> Few people (but most are right here) can recite PI
to enough digits to
> reach the level of inaccuracy. And those who believe that PI is
> exactly 22/7 are unaffected by FDIV. (YES, some schools do still teach
> that!)
On Tue, 8 Jan 2019, Eric Korpela wrote:
Really? I find it hard to believe any schools taught
that as anything
other than an approximation.
I first encountered it about 60 years ago, in fifth grade. Our textbook
said, "PI is about 3.1416 or 22/7." Our teacher insisted that that
sentence meant "PI is about 3.1416, or exactly 22/7." I argued it. I
pointed out that 22/7 was about 3.1429, and "why would they say 'about
3.1416' instead of 'about 3.1429' if it were actually 22/7?" I got sent
to the principal's office. My father, who COULD recite a dozen digits of
PI gave me a hard time about "staying out of trouble".
I thought that that was the last of 22/7, other than that my classmates
had been subjected to "lies told to children".
In 1983 - 2013, I taught in the community college. One of my courses was
[BEGINNING] "Computer Math". The students were mostly high school
graduates 18-25 years old, adults seeking career change or enhancement,
and a rare few there for recreational education.
About every other semester, I would have a student who had been taught
"exactly 22/7"! One guy admitted that he had just never bothered to
divide it out. Once he did, he understood the concept of
"approximation", did his homework, and found better ones, like 355/113.
A silly little exercise to get across the concept of approximation was to
get them to divide 1 by 3, write down the result, then clear, and multiply
that result times 3. "What is WRONG with that calculator?" :-) Once they
grasped a comparison to "rounding", "approximation" wasn't so
alien.
They all thought that they knew binary, but many were unaware of octal or
hexadecimal!

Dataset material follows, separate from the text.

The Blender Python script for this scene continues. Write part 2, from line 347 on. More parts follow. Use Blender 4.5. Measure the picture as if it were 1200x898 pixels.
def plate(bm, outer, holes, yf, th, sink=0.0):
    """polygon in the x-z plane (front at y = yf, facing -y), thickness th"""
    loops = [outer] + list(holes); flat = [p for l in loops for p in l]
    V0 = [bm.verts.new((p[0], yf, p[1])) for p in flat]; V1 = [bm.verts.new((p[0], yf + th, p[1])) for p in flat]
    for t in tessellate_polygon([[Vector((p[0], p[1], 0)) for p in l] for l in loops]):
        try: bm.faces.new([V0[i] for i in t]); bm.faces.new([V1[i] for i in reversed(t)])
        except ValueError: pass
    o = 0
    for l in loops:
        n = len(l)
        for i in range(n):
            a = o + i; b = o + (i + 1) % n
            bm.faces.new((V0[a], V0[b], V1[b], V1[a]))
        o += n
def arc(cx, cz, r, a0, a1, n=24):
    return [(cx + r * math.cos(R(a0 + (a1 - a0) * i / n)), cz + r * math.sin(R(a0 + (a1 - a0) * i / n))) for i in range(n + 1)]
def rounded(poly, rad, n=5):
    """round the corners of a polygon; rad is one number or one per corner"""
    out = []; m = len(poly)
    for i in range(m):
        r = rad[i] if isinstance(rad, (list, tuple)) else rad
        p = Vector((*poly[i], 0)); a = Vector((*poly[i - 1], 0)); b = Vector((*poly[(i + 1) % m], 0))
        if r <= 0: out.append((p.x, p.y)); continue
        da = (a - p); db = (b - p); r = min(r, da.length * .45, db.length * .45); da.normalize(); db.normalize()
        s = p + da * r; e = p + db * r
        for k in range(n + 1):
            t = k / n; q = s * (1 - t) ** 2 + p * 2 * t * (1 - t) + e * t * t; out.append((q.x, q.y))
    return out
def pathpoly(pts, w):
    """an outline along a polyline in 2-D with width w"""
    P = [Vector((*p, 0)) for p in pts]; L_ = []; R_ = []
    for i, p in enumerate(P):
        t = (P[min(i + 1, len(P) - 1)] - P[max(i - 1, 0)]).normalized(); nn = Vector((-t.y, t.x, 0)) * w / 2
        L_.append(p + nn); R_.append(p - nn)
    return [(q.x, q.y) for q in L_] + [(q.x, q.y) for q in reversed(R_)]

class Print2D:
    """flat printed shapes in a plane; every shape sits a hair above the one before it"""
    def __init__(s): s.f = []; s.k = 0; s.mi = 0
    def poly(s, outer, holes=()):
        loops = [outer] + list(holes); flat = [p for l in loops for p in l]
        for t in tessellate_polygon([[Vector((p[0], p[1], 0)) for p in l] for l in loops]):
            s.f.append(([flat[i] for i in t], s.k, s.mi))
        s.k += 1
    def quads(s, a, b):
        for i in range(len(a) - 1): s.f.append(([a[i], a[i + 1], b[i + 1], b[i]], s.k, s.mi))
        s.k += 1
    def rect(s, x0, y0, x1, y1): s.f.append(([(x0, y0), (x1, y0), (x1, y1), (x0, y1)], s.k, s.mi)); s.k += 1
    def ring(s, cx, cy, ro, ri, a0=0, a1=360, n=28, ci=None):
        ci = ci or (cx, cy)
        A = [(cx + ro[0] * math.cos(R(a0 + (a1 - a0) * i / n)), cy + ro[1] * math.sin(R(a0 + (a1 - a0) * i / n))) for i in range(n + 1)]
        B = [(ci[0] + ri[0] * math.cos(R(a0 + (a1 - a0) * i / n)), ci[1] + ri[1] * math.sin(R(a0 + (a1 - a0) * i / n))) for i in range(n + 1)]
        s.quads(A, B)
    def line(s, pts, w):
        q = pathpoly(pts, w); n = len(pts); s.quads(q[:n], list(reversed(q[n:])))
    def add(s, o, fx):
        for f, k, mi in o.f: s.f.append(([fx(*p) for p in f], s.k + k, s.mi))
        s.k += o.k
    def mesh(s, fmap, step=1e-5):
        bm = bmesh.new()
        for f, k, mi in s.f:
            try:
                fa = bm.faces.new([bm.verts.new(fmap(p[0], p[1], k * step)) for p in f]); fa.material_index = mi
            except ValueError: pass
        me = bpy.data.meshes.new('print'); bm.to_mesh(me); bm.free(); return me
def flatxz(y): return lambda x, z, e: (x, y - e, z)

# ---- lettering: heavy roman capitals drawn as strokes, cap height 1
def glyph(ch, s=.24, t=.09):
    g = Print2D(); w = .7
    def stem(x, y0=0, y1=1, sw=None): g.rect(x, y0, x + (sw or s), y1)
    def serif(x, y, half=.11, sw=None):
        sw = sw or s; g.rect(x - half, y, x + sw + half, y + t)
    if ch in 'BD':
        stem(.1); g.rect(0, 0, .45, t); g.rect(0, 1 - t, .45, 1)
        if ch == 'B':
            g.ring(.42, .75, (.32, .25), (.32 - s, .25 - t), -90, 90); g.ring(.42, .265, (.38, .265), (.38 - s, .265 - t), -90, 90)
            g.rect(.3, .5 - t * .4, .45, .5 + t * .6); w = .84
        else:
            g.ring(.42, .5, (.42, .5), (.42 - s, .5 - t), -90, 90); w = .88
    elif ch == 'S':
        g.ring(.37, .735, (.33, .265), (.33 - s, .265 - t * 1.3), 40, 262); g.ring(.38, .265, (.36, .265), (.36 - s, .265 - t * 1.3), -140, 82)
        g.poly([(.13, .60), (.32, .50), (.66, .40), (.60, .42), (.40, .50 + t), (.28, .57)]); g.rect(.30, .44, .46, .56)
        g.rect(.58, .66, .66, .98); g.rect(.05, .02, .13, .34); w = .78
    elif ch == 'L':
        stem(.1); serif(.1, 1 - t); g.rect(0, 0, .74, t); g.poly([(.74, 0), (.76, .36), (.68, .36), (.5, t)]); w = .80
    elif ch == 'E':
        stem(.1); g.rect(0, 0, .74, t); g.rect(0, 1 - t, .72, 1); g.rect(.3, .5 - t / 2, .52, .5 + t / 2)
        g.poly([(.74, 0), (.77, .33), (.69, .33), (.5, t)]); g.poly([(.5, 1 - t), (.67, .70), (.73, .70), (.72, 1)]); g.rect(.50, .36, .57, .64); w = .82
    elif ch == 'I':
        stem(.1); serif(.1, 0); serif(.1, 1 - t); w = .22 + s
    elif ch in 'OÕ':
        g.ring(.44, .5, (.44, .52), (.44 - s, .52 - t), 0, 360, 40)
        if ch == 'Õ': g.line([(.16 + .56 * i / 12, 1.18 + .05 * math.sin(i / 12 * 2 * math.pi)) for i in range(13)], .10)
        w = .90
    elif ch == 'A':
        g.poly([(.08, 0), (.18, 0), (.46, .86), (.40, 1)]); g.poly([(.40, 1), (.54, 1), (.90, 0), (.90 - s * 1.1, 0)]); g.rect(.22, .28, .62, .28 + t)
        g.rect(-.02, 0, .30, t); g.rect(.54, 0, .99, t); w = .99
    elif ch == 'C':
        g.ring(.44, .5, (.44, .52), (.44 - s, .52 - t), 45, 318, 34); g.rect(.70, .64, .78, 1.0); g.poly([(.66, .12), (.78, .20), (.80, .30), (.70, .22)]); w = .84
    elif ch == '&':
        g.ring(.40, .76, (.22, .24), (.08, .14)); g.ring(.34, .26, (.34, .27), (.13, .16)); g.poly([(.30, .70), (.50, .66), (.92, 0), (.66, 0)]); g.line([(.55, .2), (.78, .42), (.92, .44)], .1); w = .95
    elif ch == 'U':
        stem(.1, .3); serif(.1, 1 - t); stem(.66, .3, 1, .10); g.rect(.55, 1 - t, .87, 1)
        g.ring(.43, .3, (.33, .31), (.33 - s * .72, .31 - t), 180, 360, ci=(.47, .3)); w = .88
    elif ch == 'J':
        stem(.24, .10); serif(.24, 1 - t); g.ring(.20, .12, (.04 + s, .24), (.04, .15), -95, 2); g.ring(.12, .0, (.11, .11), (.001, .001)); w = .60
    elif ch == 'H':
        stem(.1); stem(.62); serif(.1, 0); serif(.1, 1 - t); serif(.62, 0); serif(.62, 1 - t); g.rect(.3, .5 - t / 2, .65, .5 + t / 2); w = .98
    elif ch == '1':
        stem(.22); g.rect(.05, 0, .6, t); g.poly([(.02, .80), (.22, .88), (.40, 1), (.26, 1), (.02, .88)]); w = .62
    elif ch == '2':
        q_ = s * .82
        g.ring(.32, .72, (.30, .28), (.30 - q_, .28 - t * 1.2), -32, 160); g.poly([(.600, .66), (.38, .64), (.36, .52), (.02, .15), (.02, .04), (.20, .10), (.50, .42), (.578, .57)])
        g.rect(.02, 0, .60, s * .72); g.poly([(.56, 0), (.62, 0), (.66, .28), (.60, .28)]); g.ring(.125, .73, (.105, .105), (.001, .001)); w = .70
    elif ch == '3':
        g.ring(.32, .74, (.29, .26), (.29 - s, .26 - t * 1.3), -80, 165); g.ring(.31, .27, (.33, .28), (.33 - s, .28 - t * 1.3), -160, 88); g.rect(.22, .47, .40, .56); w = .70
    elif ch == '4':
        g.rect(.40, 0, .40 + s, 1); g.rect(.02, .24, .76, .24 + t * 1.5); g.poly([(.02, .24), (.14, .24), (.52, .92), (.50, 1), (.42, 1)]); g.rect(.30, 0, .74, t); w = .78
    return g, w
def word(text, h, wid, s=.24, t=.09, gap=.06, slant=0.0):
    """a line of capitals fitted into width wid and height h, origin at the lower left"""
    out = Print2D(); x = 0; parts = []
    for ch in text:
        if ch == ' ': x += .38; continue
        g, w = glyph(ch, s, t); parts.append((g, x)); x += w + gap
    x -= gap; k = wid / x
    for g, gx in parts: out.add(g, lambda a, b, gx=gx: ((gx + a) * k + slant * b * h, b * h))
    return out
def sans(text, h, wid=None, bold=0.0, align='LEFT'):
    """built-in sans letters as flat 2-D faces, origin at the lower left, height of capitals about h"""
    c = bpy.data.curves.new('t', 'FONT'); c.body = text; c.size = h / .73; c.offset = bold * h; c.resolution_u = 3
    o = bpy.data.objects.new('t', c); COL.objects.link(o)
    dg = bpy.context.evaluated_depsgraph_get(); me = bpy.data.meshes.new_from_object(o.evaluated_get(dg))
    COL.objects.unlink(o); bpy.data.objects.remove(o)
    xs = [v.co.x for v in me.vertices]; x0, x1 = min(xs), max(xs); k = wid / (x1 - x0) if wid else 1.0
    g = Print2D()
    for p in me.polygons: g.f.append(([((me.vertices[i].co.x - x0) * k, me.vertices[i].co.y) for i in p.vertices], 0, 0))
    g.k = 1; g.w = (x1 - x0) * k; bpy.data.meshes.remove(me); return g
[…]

Hardly any had any idea about NEGATIVE numbers! - "don't you
just use a minus sign?", which I easily changed into the concept of a sign
bit, followed by deriving one's complement and then two's complement by
pointing out that it would be useful to have a bit pattern that we could
add to a number to get zero. "The overflow?? WHAT HAPPENS when the
odometer of your car gets to all 9's? If you add one, you have a new car?
Only way that I ever have 0 on MY odometer! Trivial homework assignment:
how many more miles do you need to drive to get zero on your odometer?"
Virtually NONE of them had any clue about how to represent non-integers,
or even that non-integers COULD be represented in binary!
THAT is further exacerbated by the WINDOZE Calculator that switches to
INTEGERS-ONLY in "Programmer" mode!
I put my usual grid of 8 boxes on the board, then a dot and another grid.
"It is NOT a 'decimal point'! You can call it a 'period', but
it's really
a 'binary point' or more generally, a 'radix point'"
We did a whole bunch of simple fractions, such as 3.5, 1.375, etc.
Then I talked about ridiculously large or small numbers, and reminded them
of "scientific notation", and we launched into floating point
representation. One of my homework assignments was the IEE single
precision floating point bit pattern for PI.
And, why bother to memorize a dozen digits of PI, when you could just
memorize a few hundred characters of a macro that will produce it?
Or wait for a infinite series to converge.